From mid-March, Swansea City of Sanctuary has held regular Zoom meetings bringing together those involved in supporting asylum seekers in Swansea. The sharing of information and inputs from those with direct experience or contact with asylum seekers and refugees has made these meetings invaluable. They have led to better coordination of voluntary help and access to foodbanks for asylum seekers finding it ever harder to live on their meagre allowance. They have also more asylum seekers can get online. The Council has updated the meeting on how they are making sure asylum seeker families are included in their efforts to help all children to keep up with online lessons by schools lending laptops and accessing the Welsh government’s provision of MiFi for digitally deprived households with schoolchildren. Funds have also been raised from various sources o assist single asylum seekers with phone top-ups and loans of cheap laptops, so that they can stay in touch with family and friends as well as local support services, and keep up with public health announcements. Gower College has also taken part in the latest meeting, and is being very supportive in making sure asylum seekers have access to the support they are offering all students during the lockdown and going in to next academic year. Finally, perhaps the biggest achievement has been around free school meals. Following feedback on problems for asylum seekers without bank accounts in accessing the voucher scheme that was planned as an alternative to meal packages, the Council has persuaded the Home Office to top up asylum seekers’ ASPEN cards with equivalent funds from the Council’s budget- a first in Wales!

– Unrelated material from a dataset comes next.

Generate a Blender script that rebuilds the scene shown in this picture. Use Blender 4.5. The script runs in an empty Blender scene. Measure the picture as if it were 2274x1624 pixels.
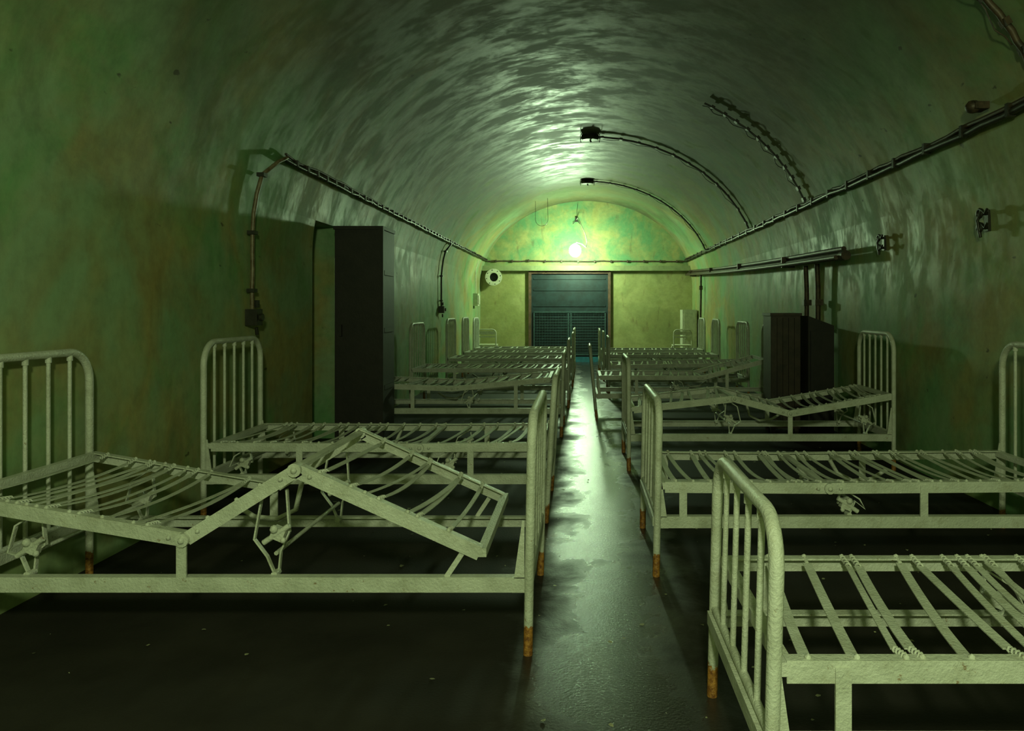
import bpy, math, random
from mathutils import Vector, Matrix
F=1700.0; H=1.19
scene=bpy.context.scene
try:
    scene.view_settings.view_transform='Standard'
    scene.view_settings.look='None'
except Exception: pass

# ------------------------------------------------------------------ materials
def newmat(name):
    m=bpy.data.materials.new(name); m.use_nodes=True
    nt=m.node_tree; b=nt.nodes['Principled BSDF']
    return m,nt,b
def N(nt,t,**k):
    n=nt.nodes.new(t)
    for a,v in k.items(): setattr(n,a,v)
    return n
def noise(nt,vec,scale,detail=4,rough=.6,dist=0):
    n=N(nt,'ShaderNodeTexNoise'); n.inputs['Scale'].default_value=scale
    n.inputs['Detail'].default_value=detail; n.inputs['Roughness'].default_value=rough
    n.inputs['Distortion'].default_value=dist
    nt.links.new(vec,n.inputs['Vector']); return n.outputs['Fac']
def ramp(nt,fac,stops,interp='LINEAR'):
    r=N(nt,'ShaderNodeValToRGB'); cr=r.color_ramp; cr.interpolation=interp
    while len(cr.elements)<len(stops): cr.elements.new(.5)
    for e,(p,c) in zip(cr.elements,stops):
        e.position=p; e.color=(c[0],c[1],c[2],1) if isinstance(c,(tuple,list)) else (c,c,c,1)
    nt.links.new(fac,r.inputs['Fac']); return r.outputs['Color']
def mix(nt,fac,a,b,mode='MIX'):
    m=N(nt,'ShaderNodeMix',data_type='RGBA',blend_type=mode)
    for s,v in ((0,fac),(6,a),(7,b)):
        if isinstance(v,(int,float)): m.inputs[s].default_value=v
        elif isinstance(v,tuple): m.inputs[s].default_value=(*v,1)
        else: nt.links.new(v,m.inputs[s])
    return m.outputs[2]
def mapping(nt,vec,scale,loc=(0,0,0)):
    m=N(nt,'ShaderNodeMapping'); m.inputs['Scale'].default_value=scale; m.inputs['Location'].default_value=loc
    nt.links.new(vec,m.inputs['Vector']); return m.outputs['Vector']
def bump(nt,h,strength,dist,normal=None):
    b=N(nt,'ShaderNodeBump'); b.inputs['Strength'].default_value=strength; b.inputs['Distance'].default_value=dist
    nt.links.new(h,b.inputs['Height'])
    if normal is not None: nt.links.new(normal,b.inputs['Normal'])
    return b.outputs['Normal']
def pos(nt): return N(nt,'ShaderNodeNewGeometry').outputs['Position']
def N_div(nt,x,d):
    n=N(nt,'ShaderNodeMath',operation='DIVIDE'); nt.links.new(x,n.inputs[0]); n.inputs[1].default_value=d; return n.outputs[0]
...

The need for the regular Zoom meetings is not over. Normal services will not be back for some time, but are likely to continue partly online. It’s not clear when it will be safe to re-start the community drop-ins where 80-100 asylum seekers and local people used to mingle several days each week. At present it’s not known when the Home Office will begin moving people on in the asylum system, and when that does happen there may be sudden needs which are hard to meet. It will be especially difficult to live up to the “City of Sanctuary” label for some time to come.